In a recorded message addressed to Burmese both inside and outside the country, Ludu Sein Win, a prominent journalist and former political prisoner, said that he believed that force was the only way to end more than four decades of military rule.
“In the entire history of the world, there has never been a dictator who willingly gave up power once he had it firmly in his hands,” he said in his message, recorded in the former capital, Rangoon.
“And there are no countries in the world which have gained liberation though the help of the United Nations,” he added, in apparent reference to the failed efforts of the UN special envoy, who left the country on Monday after being chastised by the ruling generals for “bias” in favor of the democratic opposition.
Describing the deepening political, social and economic crisis facing the country, the sixty-eight-year-old veteran journalist warned the Burmese people that it was futile to pin their hopes for a better future on the diplomatic efforts of the international community.
“Don’t waste your time dreaming about dialogue and considering help from the UN Security Council,” he said. “We already have the power to force out the military dictatorship.
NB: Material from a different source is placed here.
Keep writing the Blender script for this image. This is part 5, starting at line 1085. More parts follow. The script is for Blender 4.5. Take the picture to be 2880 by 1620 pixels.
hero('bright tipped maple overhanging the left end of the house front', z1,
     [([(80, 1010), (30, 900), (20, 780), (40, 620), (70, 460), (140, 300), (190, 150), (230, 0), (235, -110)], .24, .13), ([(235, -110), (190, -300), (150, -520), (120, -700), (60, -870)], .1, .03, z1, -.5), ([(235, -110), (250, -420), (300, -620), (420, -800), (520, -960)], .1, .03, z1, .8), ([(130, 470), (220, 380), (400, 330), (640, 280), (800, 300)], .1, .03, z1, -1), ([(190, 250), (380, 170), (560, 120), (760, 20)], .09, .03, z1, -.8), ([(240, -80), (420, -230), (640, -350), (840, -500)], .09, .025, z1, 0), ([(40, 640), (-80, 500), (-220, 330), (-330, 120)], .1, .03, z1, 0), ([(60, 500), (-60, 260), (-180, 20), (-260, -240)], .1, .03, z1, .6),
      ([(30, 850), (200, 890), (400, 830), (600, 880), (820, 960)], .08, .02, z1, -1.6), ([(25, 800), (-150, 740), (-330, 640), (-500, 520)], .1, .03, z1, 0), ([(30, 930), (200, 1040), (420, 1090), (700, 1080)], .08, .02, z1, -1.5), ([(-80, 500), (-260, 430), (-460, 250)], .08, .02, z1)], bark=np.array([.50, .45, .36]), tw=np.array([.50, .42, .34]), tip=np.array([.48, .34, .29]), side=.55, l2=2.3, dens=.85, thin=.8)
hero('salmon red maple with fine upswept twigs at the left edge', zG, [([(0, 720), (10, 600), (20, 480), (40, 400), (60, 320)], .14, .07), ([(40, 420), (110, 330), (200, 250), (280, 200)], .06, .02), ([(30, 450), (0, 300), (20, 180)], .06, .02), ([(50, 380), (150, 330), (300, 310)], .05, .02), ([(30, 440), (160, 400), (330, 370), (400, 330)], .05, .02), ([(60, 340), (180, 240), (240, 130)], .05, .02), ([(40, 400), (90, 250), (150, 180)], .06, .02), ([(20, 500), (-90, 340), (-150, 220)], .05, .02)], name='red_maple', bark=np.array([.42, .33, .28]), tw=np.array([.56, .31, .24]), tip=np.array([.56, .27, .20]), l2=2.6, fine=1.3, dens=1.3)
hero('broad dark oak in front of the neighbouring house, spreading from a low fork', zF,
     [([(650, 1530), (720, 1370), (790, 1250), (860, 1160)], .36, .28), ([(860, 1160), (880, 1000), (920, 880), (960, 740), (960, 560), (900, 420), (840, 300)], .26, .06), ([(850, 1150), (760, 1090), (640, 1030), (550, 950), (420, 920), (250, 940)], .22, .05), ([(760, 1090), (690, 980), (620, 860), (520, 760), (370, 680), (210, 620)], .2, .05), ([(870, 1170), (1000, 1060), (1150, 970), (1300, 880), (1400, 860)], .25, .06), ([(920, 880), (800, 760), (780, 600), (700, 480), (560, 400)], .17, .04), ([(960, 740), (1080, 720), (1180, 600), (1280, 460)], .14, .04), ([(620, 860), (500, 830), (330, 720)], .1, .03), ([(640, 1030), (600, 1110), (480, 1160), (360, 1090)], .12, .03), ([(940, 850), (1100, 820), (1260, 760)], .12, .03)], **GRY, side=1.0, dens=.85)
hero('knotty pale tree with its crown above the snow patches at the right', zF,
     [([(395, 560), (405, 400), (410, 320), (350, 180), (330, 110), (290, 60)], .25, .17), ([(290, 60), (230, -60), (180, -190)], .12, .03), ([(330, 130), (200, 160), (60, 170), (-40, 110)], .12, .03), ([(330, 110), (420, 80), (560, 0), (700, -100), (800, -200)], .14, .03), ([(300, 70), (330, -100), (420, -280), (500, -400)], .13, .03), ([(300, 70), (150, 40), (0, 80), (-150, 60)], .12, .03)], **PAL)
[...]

That power is the force and strength of every Burmese citizen.”
In the wake of last September’s monk-led protests, which attracted worldwide attention, the time is right to launch a renewed effort to overthrow military rule, the veteran journalist insisted.
Ludu Sein Win has experienced more than his fair share of trouble at the hands of the country’s ruling dictators.
He began his distinguished career as a young reporter for the Mandalay-based left-wing newspaper, Ludu (“The People”), launched in 1946. As the publication’s Rangoon bureau chief, he was arrested at the age of 27 and sentenced without trial to 13 years in prison, during which he was tortured by the authorities. He then spent an additional two years confined on Coco Island, a penal colony located about 430 km southwest of Rangoon in the Indian Ocean.
He is one of Burma’s most outspoken advocates of independent media, and is the author of many books on the basic theory and ethics of journalism. He is also popular as a prolific writer of books on issues relating to young people.